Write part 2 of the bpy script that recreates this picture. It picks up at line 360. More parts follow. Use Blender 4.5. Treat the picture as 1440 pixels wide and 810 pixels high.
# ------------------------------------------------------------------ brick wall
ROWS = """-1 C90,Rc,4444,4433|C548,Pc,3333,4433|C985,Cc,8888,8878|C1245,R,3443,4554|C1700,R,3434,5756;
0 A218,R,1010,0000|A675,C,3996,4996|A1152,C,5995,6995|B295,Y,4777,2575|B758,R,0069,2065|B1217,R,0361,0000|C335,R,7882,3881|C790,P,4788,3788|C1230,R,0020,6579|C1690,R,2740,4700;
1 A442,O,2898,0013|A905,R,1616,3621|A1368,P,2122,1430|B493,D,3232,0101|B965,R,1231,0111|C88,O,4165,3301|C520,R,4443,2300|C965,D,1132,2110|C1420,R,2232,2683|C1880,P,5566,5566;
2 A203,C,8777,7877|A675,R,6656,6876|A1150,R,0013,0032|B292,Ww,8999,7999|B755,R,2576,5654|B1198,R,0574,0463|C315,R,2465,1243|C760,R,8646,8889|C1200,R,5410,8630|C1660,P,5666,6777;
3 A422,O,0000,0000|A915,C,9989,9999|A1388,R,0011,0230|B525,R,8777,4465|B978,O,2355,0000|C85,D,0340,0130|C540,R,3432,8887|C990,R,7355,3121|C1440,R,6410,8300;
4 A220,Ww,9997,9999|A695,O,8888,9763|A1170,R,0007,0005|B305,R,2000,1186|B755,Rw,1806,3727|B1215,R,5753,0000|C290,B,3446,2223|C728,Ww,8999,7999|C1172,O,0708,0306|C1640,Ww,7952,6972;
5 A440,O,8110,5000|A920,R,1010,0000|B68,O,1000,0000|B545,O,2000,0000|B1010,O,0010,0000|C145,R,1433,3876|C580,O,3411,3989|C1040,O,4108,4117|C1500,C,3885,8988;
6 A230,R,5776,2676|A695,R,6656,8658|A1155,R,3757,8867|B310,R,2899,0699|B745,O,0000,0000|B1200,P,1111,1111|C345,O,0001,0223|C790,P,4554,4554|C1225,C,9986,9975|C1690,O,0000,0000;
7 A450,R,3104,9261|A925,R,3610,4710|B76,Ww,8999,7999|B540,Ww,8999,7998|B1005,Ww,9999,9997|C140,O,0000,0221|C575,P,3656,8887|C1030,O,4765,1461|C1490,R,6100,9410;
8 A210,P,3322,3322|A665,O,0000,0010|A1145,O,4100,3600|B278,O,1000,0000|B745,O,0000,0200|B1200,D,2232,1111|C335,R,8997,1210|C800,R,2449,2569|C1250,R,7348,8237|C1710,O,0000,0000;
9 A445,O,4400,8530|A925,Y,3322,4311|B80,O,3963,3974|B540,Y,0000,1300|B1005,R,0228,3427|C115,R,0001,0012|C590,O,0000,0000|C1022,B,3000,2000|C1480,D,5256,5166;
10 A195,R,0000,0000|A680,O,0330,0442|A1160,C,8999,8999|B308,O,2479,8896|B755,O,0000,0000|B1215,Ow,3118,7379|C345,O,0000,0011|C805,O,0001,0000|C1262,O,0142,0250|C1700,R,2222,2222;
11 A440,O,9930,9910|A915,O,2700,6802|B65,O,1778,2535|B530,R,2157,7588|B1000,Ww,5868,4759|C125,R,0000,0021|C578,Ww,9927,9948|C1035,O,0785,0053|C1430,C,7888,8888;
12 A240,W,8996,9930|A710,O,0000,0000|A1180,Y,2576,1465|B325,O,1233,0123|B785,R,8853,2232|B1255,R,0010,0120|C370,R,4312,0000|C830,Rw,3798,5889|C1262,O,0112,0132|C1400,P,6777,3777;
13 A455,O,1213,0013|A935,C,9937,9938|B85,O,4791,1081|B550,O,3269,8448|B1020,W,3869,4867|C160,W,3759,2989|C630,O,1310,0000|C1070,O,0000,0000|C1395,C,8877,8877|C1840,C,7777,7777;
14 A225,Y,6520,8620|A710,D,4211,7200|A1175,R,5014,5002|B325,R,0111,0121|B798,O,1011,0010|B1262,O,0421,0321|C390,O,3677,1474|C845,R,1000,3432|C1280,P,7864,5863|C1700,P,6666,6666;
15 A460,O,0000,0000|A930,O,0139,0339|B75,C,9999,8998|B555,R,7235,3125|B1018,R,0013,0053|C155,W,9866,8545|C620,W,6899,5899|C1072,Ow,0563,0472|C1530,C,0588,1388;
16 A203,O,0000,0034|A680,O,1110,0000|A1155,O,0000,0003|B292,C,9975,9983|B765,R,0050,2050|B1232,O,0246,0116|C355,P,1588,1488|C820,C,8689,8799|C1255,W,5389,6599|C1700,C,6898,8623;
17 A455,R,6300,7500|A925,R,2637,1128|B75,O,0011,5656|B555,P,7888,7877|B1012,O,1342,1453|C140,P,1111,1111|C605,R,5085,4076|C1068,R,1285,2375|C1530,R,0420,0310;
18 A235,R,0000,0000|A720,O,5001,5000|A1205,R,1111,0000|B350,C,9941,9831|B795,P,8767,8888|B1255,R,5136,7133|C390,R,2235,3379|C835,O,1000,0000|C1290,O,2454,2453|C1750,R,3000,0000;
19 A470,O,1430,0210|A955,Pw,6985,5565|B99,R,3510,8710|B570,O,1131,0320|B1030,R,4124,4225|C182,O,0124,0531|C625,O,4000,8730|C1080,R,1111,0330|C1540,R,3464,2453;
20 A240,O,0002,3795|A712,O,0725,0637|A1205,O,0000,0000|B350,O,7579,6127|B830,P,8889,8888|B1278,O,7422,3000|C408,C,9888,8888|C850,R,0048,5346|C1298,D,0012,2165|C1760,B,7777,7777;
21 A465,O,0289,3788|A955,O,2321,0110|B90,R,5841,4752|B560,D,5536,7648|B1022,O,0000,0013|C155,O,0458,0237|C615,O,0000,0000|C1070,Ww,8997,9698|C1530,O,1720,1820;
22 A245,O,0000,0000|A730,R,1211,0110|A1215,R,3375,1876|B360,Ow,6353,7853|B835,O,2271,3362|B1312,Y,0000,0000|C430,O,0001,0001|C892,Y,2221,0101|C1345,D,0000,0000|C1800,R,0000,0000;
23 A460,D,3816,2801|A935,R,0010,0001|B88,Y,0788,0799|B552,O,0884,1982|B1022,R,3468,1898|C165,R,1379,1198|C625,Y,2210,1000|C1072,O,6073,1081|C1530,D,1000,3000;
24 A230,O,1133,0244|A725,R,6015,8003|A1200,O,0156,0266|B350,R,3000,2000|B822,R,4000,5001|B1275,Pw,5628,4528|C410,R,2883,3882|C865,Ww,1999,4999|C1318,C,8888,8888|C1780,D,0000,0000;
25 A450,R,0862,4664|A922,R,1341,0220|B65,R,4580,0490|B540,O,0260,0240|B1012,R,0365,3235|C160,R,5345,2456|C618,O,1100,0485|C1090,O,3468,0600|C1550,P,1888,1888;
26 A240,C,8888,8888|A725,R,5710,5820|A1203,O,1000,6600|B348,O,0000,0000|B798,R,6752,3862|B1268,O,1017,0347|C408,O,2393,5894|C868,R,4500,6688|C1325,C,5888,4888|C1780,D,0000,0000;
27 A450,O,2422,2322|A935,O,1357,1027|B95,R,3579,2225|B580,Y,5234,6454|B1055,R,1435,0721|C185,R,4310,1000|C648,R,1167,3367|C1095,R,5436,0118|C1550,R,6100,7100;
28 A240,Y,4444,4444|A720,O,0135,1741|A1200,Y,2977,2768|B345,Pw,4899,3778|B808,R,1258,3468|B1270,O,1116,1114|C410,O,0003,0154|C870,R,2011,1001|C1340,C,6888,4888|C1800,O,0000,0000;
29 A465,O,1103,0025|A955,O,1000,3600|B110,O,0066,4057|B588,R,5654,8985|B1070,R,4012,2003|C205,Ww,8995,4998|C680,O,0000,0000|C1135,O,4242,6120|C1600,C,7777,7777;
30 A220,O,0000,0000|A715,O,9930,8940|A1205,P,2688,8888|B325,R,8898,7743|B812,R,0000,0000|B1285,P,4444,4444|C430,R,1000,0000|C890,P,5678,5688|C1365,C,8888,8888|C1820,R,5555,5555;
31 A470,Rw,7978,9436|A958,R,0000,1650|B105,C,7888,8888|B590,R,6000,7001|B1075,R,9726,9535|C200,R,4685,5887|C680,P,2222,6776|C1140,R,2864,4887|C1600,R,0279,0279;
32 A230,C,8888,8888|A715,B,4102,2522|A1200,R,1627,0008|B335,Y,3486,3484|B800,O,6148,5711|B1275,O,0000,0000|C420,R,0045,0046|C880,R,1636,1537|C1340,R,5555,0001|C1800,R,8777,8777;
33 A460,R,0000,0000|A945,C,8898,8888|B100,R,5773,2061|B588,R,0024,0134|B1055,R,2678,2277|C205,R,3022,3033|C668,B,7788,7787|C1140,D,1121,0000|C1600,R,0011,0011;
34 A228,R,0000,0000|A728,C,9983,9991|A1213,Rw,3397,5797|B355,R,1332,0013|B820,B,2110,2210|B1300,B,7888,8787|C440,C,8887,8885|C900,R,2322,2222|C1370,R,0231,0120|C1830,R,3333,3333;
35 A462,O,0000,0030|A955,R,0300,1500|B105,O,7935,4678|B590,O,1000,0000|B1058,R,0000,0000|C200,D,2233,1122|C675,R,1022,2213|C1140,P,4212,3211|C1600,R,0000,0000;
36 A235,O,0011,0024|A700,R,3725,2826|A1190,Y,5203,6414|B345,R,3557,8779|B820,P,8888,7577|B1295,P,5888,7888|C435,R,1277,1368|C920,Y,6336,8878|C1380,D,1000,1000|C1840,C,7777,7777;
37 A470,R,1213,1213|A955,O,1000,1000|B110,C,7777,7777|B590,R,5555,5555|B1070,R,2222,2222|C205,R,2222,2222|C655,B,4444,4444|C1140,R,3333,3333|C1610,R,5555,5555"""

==

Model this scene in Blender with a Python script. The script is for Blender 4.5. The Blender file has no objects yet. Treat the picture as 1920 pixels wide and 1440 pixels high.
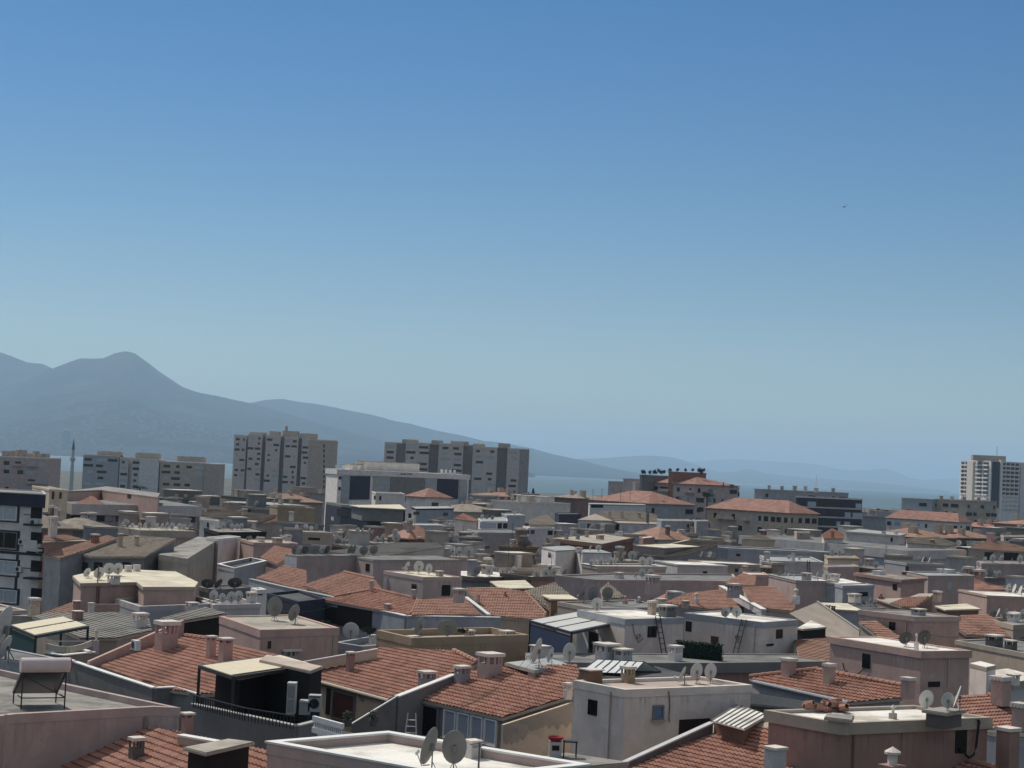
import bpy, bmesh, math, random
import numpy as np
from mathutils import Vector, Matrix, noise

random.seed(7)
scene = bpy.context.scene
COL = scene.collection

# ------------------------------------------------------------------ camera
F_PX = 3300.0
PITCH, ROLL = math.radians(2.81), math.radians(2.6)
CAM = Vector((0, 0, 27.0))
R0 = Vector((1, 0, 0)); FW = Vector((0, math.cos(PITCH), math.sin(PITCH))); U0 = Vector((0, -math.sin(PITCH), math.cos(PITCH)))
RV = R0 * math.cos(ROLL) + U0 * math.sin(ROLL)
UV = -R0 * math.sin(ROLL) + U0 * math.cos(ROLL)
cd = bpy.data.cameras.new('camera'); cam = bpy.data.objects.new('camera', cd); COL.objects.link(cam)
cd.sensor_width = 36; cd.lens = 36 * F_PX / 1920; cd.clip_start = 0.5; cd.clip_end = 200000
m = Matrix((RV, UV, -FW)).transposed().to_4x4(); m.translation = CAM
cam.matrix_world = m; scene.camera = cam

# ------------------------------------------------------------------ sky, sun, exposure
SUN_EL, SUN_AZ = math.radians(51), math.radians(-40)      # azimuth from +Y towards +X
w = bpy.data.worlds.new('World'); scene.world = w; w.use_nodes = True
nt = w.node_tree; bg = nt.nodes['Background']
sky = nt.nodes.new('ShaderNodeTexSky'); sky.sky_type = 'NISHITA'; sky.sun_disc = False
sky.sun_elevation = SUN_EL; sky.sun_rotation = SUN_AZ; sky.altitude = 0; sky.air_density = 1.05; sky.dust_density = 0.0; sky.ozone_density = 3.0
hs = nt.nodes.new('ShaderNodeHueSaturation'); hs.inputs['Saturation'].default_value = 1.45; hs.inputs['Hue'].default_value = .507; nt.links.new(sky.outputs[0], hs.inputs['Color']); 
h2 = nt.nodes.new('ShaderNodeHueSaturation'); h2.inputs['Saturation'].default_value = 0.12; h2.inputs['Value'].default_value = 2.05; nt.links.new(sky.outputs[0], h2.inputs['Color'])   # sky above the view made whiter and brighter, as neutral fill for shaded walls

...

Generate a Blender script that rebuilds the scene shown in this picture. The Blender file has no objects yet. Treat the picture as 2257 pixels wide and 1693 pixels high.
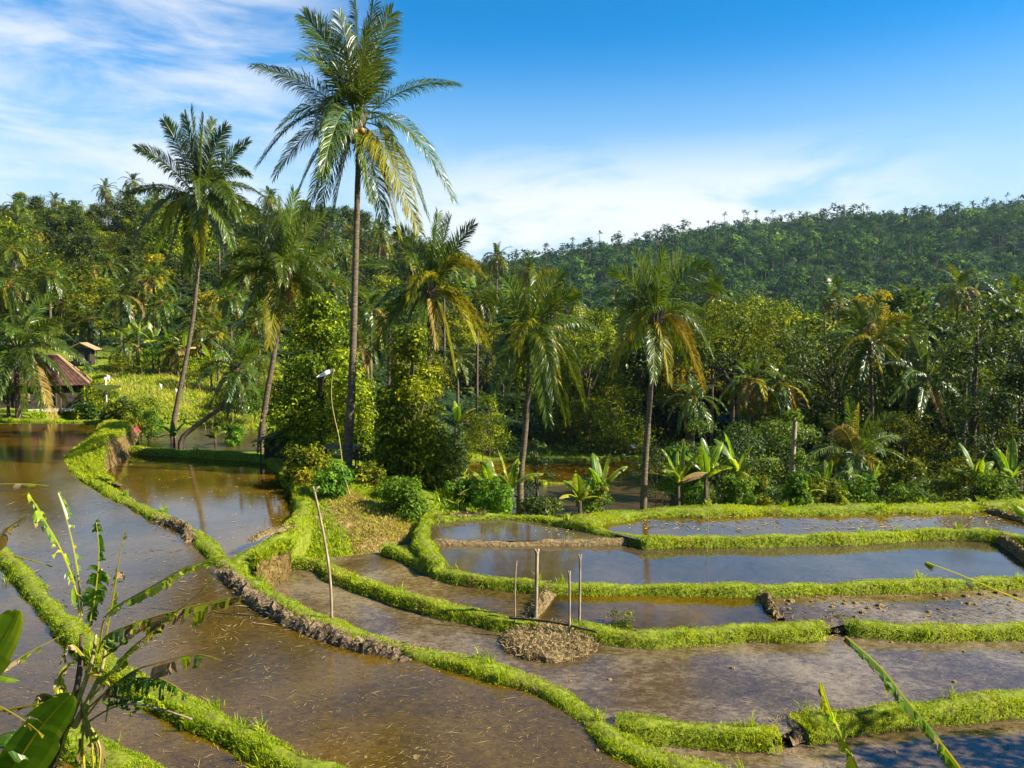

> _DIRECTIONS_:
Reproduce the entries exactly, from the line with "Model this scene" to the line with "cam.matrix_world = m; scene.camera = cam", both lines included, keeping no pictures.

> _COMPLETE OUTPUT_:
Model this scene in Blender with a Python script. The script is for Blender 4.5. The Blender file has no objects yet. Treat the picture as 1920 pixels wide and 1440 pixels high.
import bpy, bmesh, math, random
import numpy as np
from mathutils import Vector, Matrix, noise

random.seed(7)
scene = bpy.context.scene
COL = scene.collection

# ------------------------------------------------------------------ camera
F_PX = 3300.0
PITCH, ROLL = math.radians(2.81), math.radians(2.6)
CAM = Vector((0, 0, 27.0))
R0 = Vector((1, 0, 0)); FW = Vector((0, math.cos(PITCH), math.sin(PITCH))); U0 = Vector((0, -math.sin(PITCH), math.cos(PITCH)))
RV = R0 * math.cos(ROLL) + U0 * math.sin(ROLL)
UV = -R0 * math.sin(ROLL) + U0 * math.cos(ROLL)
cd = bpy.data.cameras.new('camera'); cam = bpy.data.objects.new('camera', cd); COL.objects.link(cam)
cd.sensor_width = 36; cd.lens = 36 * F_PX / 1920; cd.clip_start = 0.5; cd.clip_end = 200000
m = Matrix((RV, UV, -FW)).transposed().to_4x4(); m.translation = CAM
cam.matrix_world = m; scene.camera = cam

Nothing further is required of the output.